I nodded like I was taking notes.
- Rule number two:
“Why are you eating cucumber? Are you poor? Your dad can buy cucumber. You can have it always at your home. Eat the special fruit, the kind your mom doesn’t buy unless someone graduates or gets engaged. Go for the cherries, the pineapple, the fancy stuff.”
I had never felt so guilty about a slice of cucumber in my life.
- Rule number three:
“Eat from things that are shared by the whole table — the desserts, the salad, the jello. Because those things run out. If you wait too long, someone else will take your share. No one is stealing from your plate — but that bowl of saffron rice in the middle?
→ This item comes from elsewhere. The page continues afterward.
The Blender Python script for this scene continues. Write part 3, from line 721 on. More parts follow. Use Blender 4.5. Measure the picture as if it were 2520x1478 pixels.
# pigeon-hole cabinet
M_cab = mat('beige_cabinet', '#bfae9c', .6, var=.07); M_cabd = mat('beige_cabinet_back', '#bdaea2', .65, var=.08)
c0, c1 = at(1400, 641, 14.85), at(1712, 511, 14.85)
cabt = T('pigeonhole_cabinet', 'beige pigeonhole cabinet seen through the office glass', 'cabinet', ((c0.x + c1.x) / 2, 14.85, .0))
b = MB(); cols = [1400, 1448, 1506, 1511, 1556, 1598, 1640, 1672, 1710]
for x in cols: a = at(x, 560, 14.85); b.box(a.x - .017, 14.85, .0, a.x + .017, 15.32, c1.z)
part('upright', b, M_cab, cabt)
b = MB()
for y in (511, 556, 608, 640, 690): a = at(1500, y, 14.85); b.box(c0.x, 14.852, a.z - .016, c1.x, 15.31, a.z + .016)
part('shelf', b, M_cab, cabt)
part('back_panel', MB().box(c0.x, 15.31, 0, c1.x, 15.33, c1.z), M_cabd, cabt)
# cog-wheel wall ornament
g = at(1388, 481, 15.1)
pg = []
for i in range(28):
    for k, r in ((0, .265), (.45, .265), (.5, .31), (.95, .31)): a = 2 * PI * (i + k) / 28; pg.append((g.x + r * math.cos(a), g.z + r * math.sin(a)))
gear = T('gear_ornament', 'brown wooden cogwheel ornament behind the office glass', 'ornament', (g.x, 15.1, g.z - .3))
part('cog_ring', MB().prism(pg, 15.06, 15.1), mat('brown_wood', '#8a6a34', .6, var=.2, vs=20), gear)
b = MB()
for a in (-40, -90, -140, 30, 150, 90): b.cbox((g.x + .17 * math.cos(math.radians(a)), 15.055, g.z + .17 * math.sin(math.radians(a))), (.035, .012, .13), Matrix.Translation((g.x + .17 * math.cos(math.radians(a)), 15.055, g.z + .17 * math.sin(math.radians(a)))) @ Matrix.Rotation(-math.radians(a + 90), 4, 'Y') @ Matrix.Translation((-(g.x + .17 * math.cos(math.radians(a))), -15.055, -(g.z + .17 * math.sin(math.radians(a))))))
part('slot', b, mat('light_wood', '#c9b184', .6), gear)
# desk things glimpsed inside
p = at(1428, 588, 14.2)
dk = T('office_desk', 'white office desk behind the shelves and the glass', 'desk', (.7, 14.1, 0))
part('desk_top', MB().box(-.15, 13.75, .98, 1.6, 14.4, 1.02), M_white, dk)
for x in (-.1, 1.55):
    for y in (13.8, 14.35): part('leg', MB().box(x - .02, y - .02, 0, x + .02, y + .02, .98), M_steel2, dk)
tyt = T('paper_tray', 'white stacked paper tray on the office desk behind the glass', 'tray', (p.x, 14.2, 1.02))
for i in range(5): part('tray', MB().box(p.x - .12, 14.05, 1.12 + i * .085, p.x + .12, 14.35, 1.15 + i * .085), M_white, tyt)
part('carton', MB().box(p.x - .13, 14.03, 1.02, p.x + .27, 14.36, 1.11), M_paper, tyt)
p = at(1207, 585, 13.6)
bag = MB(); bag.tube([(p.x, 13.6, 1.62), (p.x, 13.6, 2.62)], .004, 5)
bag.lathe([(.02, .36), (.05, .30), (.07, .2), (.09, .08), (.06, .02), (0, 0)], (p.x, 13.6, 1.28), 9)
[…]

That’s a battlefield.”
He made a good point.
- Rule number four:
“Save your favorite dish for the end. Don’t be a rookie. If you like kebab, eat the chicken first. No bread. No rice. Then, for your final bite, take a big piece of kebab — chew slowly. That’s the taste your brain will remember. That’s what your stomach will dream about later.”
The man was basically a food psychologist.
- Rule number five:
“Why did you eat lunch? You knew we were invited to dinner! Why would anyone eat a full lunch before going to a feast? Who raised you? What are you thinking?”
I muttered something about not knowing how much food there would be. He shook his head in disappointment, like I had committed a national disgrace.
“Fine. Try to fix it. Drink some soda. Eat something sour. Open your stomach. And for heaven’s sake”
He lowered his voice and looked around before whispering:
“Why is your belt still tight? You came to a dinner party in tight clothes? Rookie mistake! Loosen your belt. Wear loose clothes. The stomach needs space, boy!”
That’s when he gave me a little slap on the back and said, “Now go. Try again. And next time, come prepared.”
Since that day, I’ve never looked at a buffet the same way. I hear his voice every time I reach for bread too early or fill my plate with lettuce. At every party, someone inevitably quotes him before taking the last piece of meat:
“Remember what Uncle Hasan said, eat like you mean it. You might not get another round!”